• _WHAT THIS TASK INVOLVES_
Extract, in full, the lines below, beginning at the first and ending with the line that contains "SC.camera = cam". Pictures do not belong in the copy.

• _DATASET SECTION_
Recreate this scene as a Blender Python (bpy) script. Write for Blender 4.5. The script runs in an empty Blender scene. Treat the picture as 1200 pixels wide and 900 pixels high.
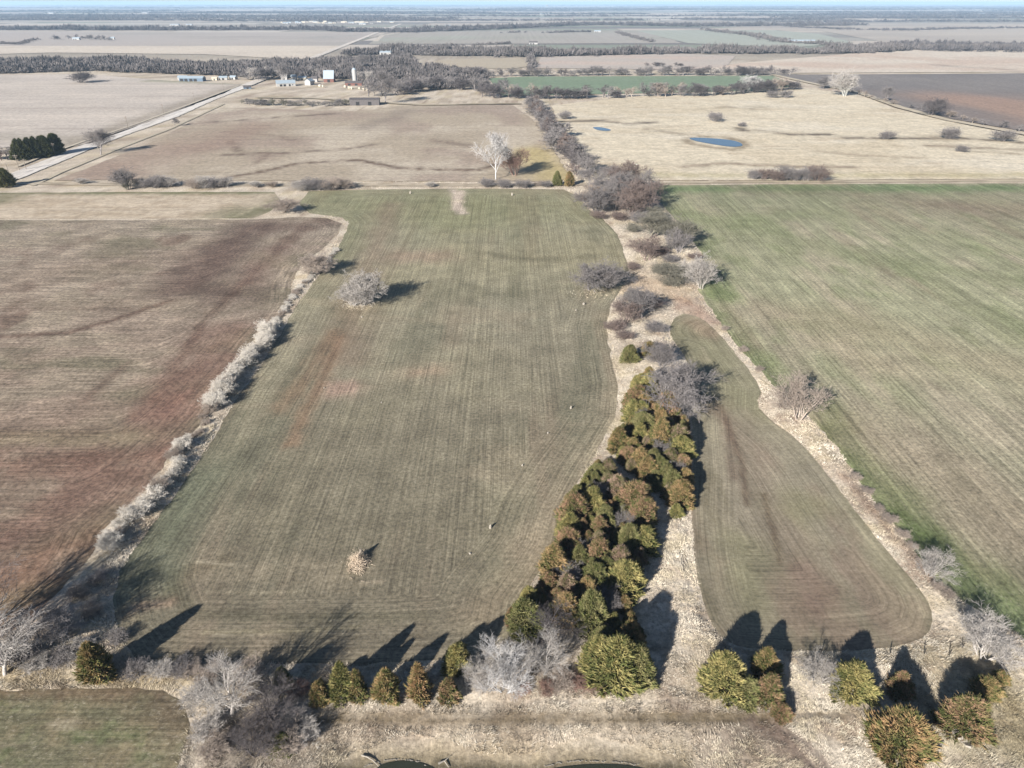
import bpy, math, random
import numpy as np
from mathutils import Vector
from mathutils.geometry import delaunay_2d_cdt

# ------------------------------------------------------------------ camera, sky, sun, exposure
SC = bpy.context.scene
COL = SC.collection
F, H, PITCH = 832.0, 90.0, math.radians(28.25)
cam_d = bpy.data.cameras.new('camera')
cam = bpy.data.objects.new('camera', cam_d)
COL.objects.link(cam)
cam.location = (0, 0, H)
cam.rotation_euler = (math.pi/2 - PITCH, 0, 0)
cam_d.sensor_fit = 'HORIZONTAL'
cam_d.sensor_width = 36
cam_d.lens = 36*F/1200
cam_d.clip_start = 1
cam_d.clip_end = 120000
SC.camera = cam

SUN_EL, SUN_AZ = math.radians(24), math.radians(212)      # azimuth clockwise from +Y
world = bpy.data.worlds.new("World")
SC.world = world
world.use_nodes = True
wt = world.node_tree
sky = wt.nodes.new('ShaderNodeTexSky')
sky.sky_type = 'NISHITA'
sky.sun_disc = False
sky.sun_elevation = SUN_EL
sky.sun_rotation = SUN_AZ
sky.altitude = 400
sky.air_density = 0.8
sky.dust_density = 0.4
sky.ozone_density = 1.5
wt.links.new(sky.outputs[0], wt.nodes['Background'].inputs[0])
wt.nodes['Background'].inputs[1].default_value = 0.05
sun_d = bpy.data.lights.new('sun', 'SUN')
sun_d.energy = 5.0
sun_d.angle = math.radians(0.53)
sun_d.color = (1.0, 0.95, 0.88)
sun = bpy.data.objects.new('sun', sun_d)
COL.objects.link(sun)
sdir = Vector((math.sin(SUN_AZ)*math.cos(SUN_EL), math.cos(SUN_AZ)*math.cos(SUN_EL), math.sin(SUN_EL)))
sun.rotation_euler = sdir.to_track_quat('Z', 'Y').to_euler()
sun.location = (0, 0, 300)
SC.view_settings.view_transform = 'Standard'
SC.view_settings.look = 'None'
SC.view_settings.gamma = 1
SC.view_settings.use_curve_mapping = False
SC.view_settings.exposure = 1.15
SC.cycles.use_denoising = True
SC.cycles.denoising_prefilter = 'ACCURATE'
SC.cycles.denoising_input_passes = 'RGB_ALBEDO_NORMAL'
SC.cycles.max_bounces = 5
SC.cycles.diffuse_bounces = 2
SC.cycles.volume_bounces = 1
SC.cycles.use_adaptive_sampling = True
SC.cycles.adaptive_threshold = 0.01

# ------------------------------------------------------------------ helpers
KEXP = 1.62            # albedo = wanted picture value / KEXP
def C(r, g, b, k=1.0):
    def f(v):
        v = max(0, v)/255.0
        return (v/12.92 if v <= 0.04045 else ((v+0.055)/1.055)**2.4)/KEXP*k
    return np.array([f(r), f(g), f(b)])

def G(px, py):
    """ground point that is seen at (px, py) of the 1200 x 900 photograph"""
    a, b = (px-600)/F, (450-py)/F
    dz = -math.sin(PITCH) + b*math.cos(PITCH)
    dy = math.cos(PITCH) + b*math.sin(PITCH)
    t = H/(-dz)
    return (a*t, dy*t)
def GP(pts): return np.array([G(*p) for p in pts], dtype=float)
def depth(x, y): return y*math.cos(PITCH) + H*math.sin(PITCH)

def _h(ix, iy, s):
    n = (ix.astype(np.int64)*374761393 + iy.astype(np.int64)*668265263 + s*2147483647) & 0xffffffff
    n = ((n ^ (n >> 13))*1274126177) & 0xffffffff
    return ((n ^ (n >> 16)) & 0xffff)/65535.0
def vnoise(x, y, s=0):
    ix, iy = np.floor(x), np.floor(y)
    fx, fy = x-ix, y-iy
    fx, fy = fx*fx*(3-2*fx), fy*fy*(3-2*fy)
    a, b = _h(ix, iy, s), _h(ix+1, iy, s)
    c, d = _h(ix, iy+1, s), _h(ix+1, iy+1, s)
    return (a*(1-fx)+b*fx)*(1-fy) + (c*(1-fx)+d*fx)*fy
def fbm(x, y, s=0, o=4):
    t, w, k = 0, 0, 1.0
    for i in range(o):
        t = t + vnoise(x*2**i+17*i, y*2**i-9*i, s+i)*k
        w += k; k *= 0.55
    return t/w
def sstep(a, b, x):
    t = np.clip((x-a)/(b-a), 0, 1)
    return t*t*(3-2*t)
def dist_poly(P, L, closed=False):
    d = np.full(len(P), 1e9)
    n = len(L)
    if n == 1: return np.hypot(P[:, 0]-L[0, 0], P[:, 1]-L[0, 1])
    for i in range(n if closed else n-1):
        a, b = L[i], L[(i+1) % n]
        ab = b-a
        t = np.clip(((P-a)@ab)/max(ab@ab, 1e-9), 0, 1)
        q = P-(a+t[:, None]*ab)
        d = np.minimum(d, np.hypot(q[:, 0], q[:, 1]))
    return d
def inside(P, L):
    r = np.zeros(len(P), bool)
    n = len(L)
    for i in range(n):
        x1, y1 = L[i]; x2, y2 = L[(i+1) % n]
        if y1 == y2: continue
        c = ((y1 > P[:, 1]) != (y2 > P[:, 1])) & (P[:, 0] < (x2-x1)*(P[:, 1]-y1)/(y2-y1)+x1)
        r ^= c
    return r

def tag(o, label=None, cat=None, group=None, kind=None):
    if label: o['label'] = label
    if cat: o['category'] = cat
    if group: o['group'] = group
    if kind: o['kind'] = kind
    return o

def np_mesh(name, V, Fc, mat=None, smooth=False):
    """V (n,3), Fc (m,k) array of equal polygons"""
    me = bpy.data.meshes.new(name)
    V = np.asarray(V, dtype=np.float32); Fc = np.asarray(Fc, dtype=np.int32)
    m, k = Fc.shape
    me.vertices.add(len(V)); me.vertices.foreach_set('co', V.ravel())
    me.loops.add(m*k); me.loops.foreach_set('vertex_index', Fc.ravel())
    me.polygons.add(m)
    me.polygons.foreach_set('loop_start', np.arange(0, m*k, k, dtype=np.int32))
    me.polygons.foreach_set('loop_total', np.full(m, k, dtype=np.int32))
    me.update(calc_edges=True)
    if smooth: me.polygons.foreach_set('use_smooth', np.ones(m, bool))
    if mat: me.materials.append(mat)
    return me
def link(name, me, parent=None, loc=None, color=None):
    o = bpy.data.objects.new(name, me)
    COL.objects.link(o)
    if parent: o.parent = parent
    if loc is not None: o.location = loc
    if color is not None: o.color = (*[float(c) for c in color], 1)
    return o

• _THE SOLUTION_
Recreate this scene as a Blender Python (bpy) script. Write for Blender 4.5. The script runs in an empty Blender scene. Treat the picture as 1200 pixels wide and 900 pixels high.
import bpy, math, random
import numpy as np
from mathutils import Vector
from mathutils.geometry import delaunay_2d_cdt

# ------------------------------------------------------------------ camera, sky, sun, exposure
SC = bpy.context.scene
COL = SC.collection
F, H, PITCH = 832.0, 90.0, math.radians(28.25)
cam_d = bpy.data.cameras.new('camera')
cam = bpy.data.objects.new('camera', cam_d)
COL.objects.link(cam)
cam.location = (0, 0, H)
cam.rotation_euler = (math.pi/2 - PITCH, 0, 0)
cam_d.sensor_fit = 'HORIZONTAL'
cam_d.sensor_width = 36
cam_d.lens = 36*F/1200
cam_d.clip_start = 1
cam_d.clip_end = 120000
SC.camera = cam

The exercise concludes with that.